Struthers day care renovates, updates facilities


By EMMALEE C. TORISK

etorisk@vindy.com

STRUTHERS

Dee Fontes likes to say that a spaghetti dinner saved her business.

It was 1977 — or “somewhere around there.” The steel mills had just closed, and residents were leaving with them. As such, enrollment at Tiny Tots, the day care she and her twin sister had started a few years before, was declining noticeably.

“We thought we were going to have to close our doors,” Fontes recalled. “You just push forward and do what you have to do. We did everything we could to stay open.”

That “everything” included their hosting of a fundraising spaghetti dinner, where the offerings were entirely homemade and the day care’s teachers helped to serve them. Fontes and her sister, Diane Rouzzo, who died in February 2013, had the dinner at their 310 Argonne St. location, which today houses the day care’s school-age children and its after-school program.

But not for long.

By December, those children and that program will move to 586 Youngstown-Poland Road. Taking their place at the Argonne Street building will be infants, toddlers and preschoolers who now report to 275 Wilson St. — a former primary-school building that Tiny Tots began leasing from St. Nicholas Church in 1988.

Earlier this year, Fontes and her husband, Tony, decided not to renew the lease for the Wilson Street building. Instead, the business owners are funneling their efforts into the two buildings they do own: the Youngstown-Poland Road and Argonne Street locations. Both are being renovated to better serve the day care’s children, who range in age from 6 weeks to 12 years old.

“It’s pretty much a fresh start,” said Anthony Fontes, Dee and Tony’s son, who has helped out at Tiny Tots since he was a child.

Updating the buildings and their offerings, Dee Fontes said, will help Tiny Tots to remain competitive in a more competitive market.
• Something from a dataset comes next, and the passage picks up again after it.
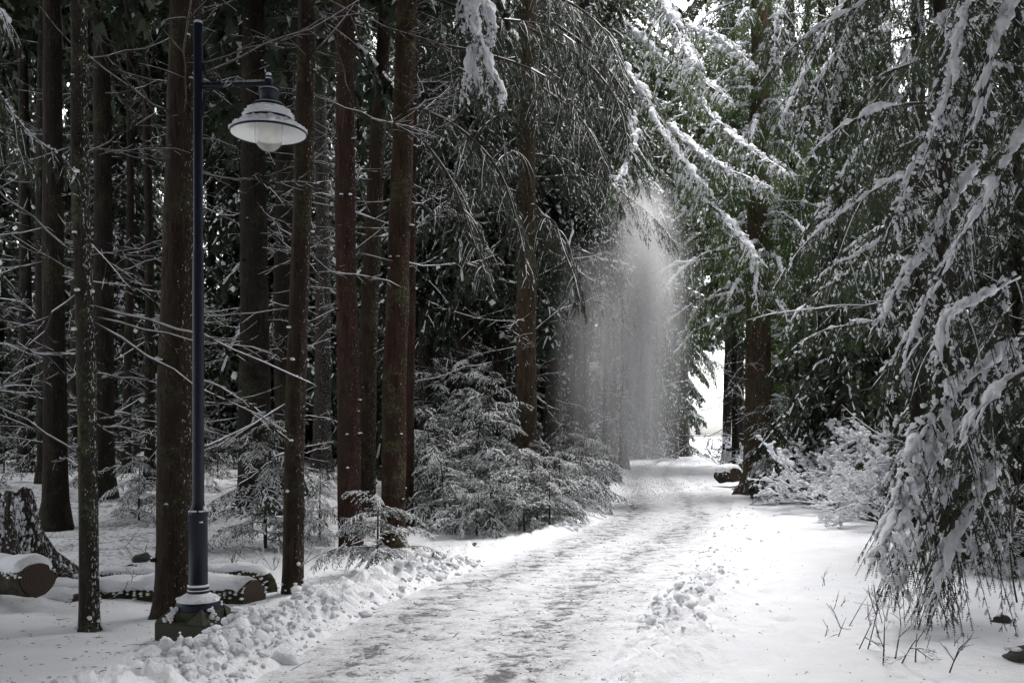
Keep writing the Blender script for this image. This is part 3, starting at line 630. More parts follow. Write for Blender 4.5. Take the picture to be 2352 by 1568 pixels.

After all, when Tiny Tots opened in a church basement in 1971, it was one of few day cares in the tri-county area. Plus, many of the rules and regulations that now govern day cares weren’t even in place at that time, Dee Fontes noted.

“Day cares were not a big thing,” she said. “Then, many women started to get into the workforce.”

In that first year, Tiny Tots enrolled just 25 children. In the second year, that number jumped to 80, and at its peak, before the mills shut down, Tiny Tots had about 180 children attending its programs.

Not a whole lot has changed in the 30-some years Tiny Tots has been in business, though Fontes and the other employees do try to keep up with industry changes. The children haven’t changed that much, she said, though families have. She’s noticed a lot more nontraditional families, and also that parents are more informed than they were years ago.

She’s also observed the first inklings of something she thought would never happen: the government’s becoming increasingly involved in the operations of day cares and preschools. Fontes said she’s not sure if their moving away from being privately owned is a good or a bad thing.

For one, she’s spent years perfecting the art of hiring caregivers. Tiny Tots uses a personality test during the employment process to determine whether a person has traits — patience, stability, cooperativeness — that would make him or her right for the job. It’s worked for the business; most employees have been there for at least five years, and many of them for far longer.

Having quality people is one of the reasons Tiny Tots has been so successful, Fontes explained. She hopes that trend continues.

“It’s a family business we started so many years ago,” she said. “I’d like it to succeed and keep going.”

“We’re happy to be staying in Struthers and serving the Valley,” Anthony added, noting that grand-reopening celebrations are in the works for November or December.